WHAT TO DO
Leave out the pictures and retype only the lines from the opening line to the line that holds "bed(2.7, 6.5, lambda", both ends included.

DATA SHOWN
# # # #

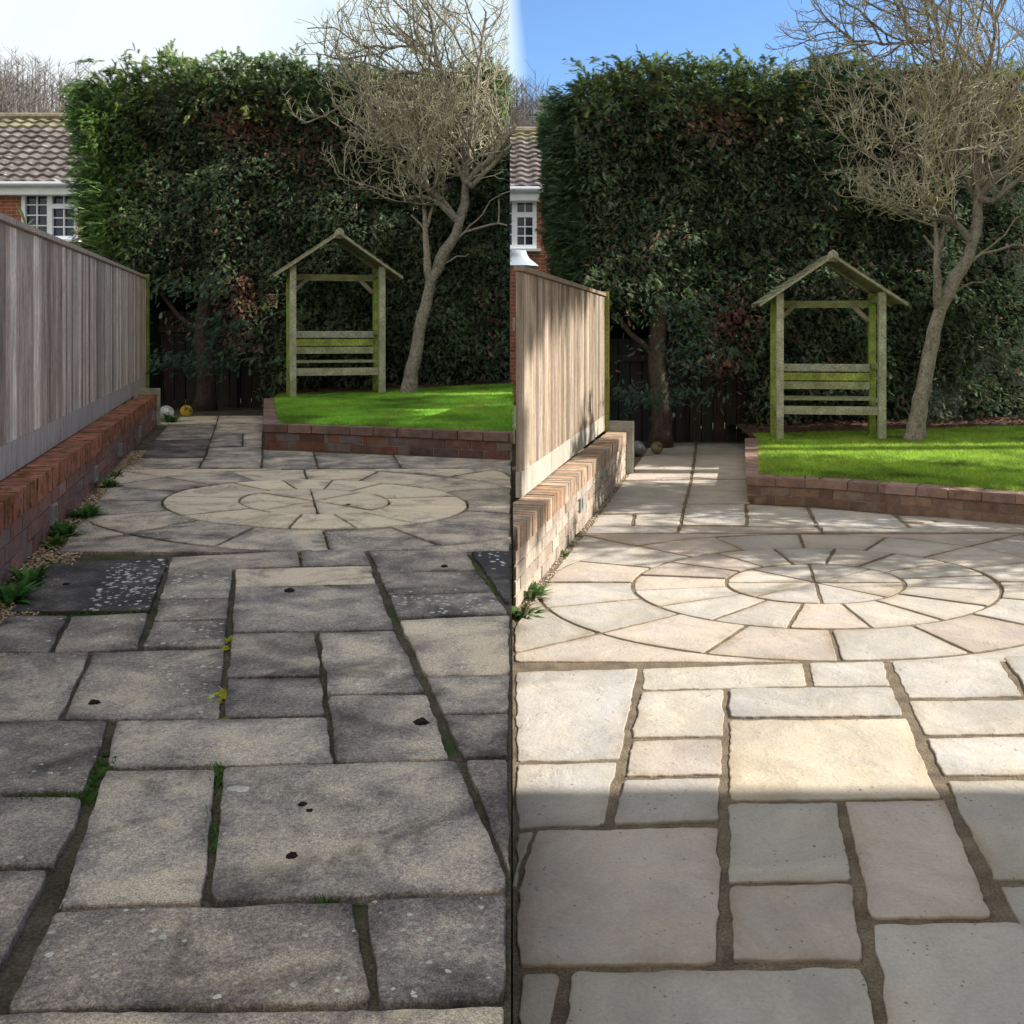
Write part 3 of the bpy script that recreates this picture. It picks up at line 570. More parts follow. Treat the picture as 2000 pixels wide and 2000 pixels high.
lawn([(-2.02, 8.80), (-2.82, 12.0), (-2.9, 12.6), (0, 13.2), (-.003, 8.06), (-1.0, 8.42)], zL, 170000, (.20, .44, .05), (.36, .64, .09), 'lawn_grass', 'bright even green grass of the lawn behind the dark brick edging')
zRl = lambda x, y: .205+.06*max(0, min(1, (x-3)/3))*max(0, min(1, (y-8)/4))
lawn([(2.02, 8.22), (2.7, 11.0), (2.75, 11.5), (6.5, 11.9), (6.4, 6.4), (4.6, 6.95), (3.62, 7.42), (2.7, 7.98)], zRl, 190000, (.20, .37, .045), (.46, .64, .09), 'lawn_grass', 'sunlit yellow green grass of the lawn behind the clean brown edging')
# soil of the bed under the hedges, with fallen leaves
def bed(x0, x1, yf, depth, z, name):
    mb = MB(); nx, ny = 40, 8; vs = []; fs = []
    for j in range(ny+1):
        for i in range(nx+1):
            x = x0+(x1-x0)*i/nx; y = yf(x)+depth*j/ny; vs.append((x, y, z(x)+.03*nn(x*2, y*2)+.06*math.sin(math.pi*j/ny)))
    for j in range(ny):
        for i in range(nx): fs.append((j*(nx+1)+i, j*(nx+1)+i+1, (j+1)*(nx+1)+i+1, (j+1)*(nx+1)+i))
    mb.add(vs, fs, (.10, .06, .045)); struct(mb.build(name, M['soil']))
    lf = MB()
    for _ in range(900):
        x = random.uniform(x0, x1); j = random.random(); y = yf(x)+depth*j*.6; s = random.uniform(.02, .045); zz_ = z(x)+.03*nn(x*2, y*2)+.06*math.sin(math.pi*j*.6)+random.uniform(.004, .03); a = random.uniform(0, 6.28)
        d = Vector((math.cos(a), math.sin(a), random.uniform(-.4, .4)))*s; e = Vector((-math.sin(a), math.cos(a), random.uniform(-.5, .5)))*s*.5; c = Vector((x, y, zz_)); k = random.uniform(.6, 1.3)
        lf.add([c-d, c+e, c+d, c-e], [(0, 1, 2, 3)], (.17*k, .09*k, .06*k))
    o = lf.build('fallen_leaves', M['leaf']); struct(o, 'stuff')
bed(-3.0, -.01, lambda x: 12.55+.2*(x+3), 1.6, lambda x: zL(x, 13.2)-.02, 'hedge_bed')
bed(2.7, 6.5, lambda x: 11.35+.12*(x-2.7), 1.5, lambda x: zRl(x, 12)-.02, 'hedge_bed')

# ---------------------------------------------------------------- hedges
def spray_template():
    V = []; Fc = []
    L_ = [(.0, 0)]
    def tri(a, b, c): 
        o = len(V); V.extend([a, b, c]); Fc.append((o, o+1, o+2))
    for i in range(6):
        t = .10+i*.155; ln = .42*(1-.55*abs(t-.4))
        for s in (-1, 1):
            base = np.array([t, 0, -.10*t*t]); tip = np.array([t+ln*.75, s*ln*.72, -.10*(t+ln)**2-.05+.03*((i*7+s) % 3)])
            wv = np.array([.042, -s*.036, .012]); tri(base-wv, base+wv, tip)
    tri(np.array([.75, -.05, -.06]), np.array([.75, .05, -.06]), np.array([1.25, 0, -.22])); tri(np.array([0, -.022, 0]), np.array([0, .022, 0]), np.array([.9, 0, -.09]))
    return np.array(V), np.array(Fc)
TV, TF = spray_template()
def sprays(pos, dirs, size, col, name, mat, parent):
    n_ = len(pos); d = dirs/np.linalg.norm(dirs, axis=1, keepdims=True)
    up = np.tile([0, 0, 1.0], (n_, 1))+rng.normal(0, .35, (n_, 3)); s = np.cross(up, d); s /= np.linalg.norm(s, axis=1, keepdims=True)+1e-9; u = np.cross(d, s)
    V = (TV[None, :, 0, None]*d[:, None]+TV[None, :, 1, None]*s[:, None]+TV[None, :, 2, None]*u[:, None])*size[:, None, None]+pos[:, None]
    Fc = (TF[None]+(np.arange(n_)*len(TV))[:, None, None]).reshape(-1, 3); c_ = (np.repeat(col[:, None], len(TV), 1)*np.repeat(rng.uniform(.6, 1.45, (n_, len(TV)//3, 1)), 3, 1)).reshape(-1, 3)
    return npmesh(name, V.reshape(-1, 3), Fc, c_, mat, parent)
def fbm(x, y, z): return nn(x, y, z)+.5*nn(2*x+7, 2*y, 2*z)+.25*nn(4*x, 4*y+3, 4*z)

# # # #

RESULT OF THE EXERCISE
Write part 3 of the bpy script that recreates this picture. It picks up at line 570. More parts follow. Treat the picture as 2000 pixels wide and 2000 pixels high.
lawn([(-2.02, 8.80), (-2.82, 12.0), (-2.9, 12.6), (0, 13.2), (-.003, 8.06), (-1.0, 8.42)], zL, 170000, (.20, .44, .05), (.36, .64, .09), 'lawn_grass', 'bright even green grass of the lawn behind the dark brick edging')
zRl = lambda x, y: .205+.06*max(0, min(1, (x-3)/3))*max(0, min(1, (y-8)/4))
lawn([(2.02, 8.22), (2.7, 11.0), (2.75, 11.5), (6.5, 11.9), (6.4, 6.4), (4.6, 6.95), (3.62, 7.42), (2.7, 7.98)], zRl, 190000, (.20, .37, .045), (.46, .64, .09), 'lawn_grass', 'sunlit yellow green grass of the lawn behind the clean brown edging')
# soil of the bed under the hedges, with fallen leaves
def bed(x0, x1, yf, depth, z, name):
    mb = MB(); nx, ny = 40, 8; vs = []; fs = []
    for j in range(ny+1):
        for i in range(nx+1):
            x = x0+(x1-x0)*i/nx; y = yf(x)+depth*j/ny; vs.append((x, y, z(x)+.03*nn(x*2, y*2)+.06*math.sin(math.pi*j/ny)))
    for j in range(ny):
        for i in range(nx): fs.append((j*(nx+1)+i, j*(nx+1)+i+1, (j+1)*(nx+1)+i+1, (j+1)*(nx+1)+i))
    mb.add(vs, fs, (.10, .06, .045)); struct(mb.build(name, M['soil']))
    lf = MB()
    for _ in range(900):
        x = random.uniform(x0, x1); j = random.random(); y = yf(x)+depth*j*.6; s = random.uniform(.02, .045); zz_ = z(x)+.03*nn(x*2, y*2)+.06*math.sin(math.pi*j*.6)+random.uniform(.004, .03); a = random.uniform(0, 6.28)
        d = Vector((math.cos(a), math.sin(a), random.uniform(-.4, .4)))*s; e = Vector((-math.sin(a), math.cos(a), random.uniform(-.5, .5)))*s*.5; c = Vector((x, y, zz_)); k = random.uniform(.6, 1.3)
        lf.add([c-d, c+e, c+d, c-e], [(0, 1, 2, 3)], (.17*k, .09*k, .06*k))
    o = lf.build('fallen_leaves', M['leaf']); struct(o, 'stuff')
bed(-3.0, -.01, lambda x: 12.55+.2*(x+3), 1.6, lambda x: zL(x, 13.2)-.02, 'hedge_bed')
bed(2.7, 6.5, lambda x: 11.35+.12*(x-2.7), 1.5, lambda x: zRl(x, 12)-.02, 'hedge_bed')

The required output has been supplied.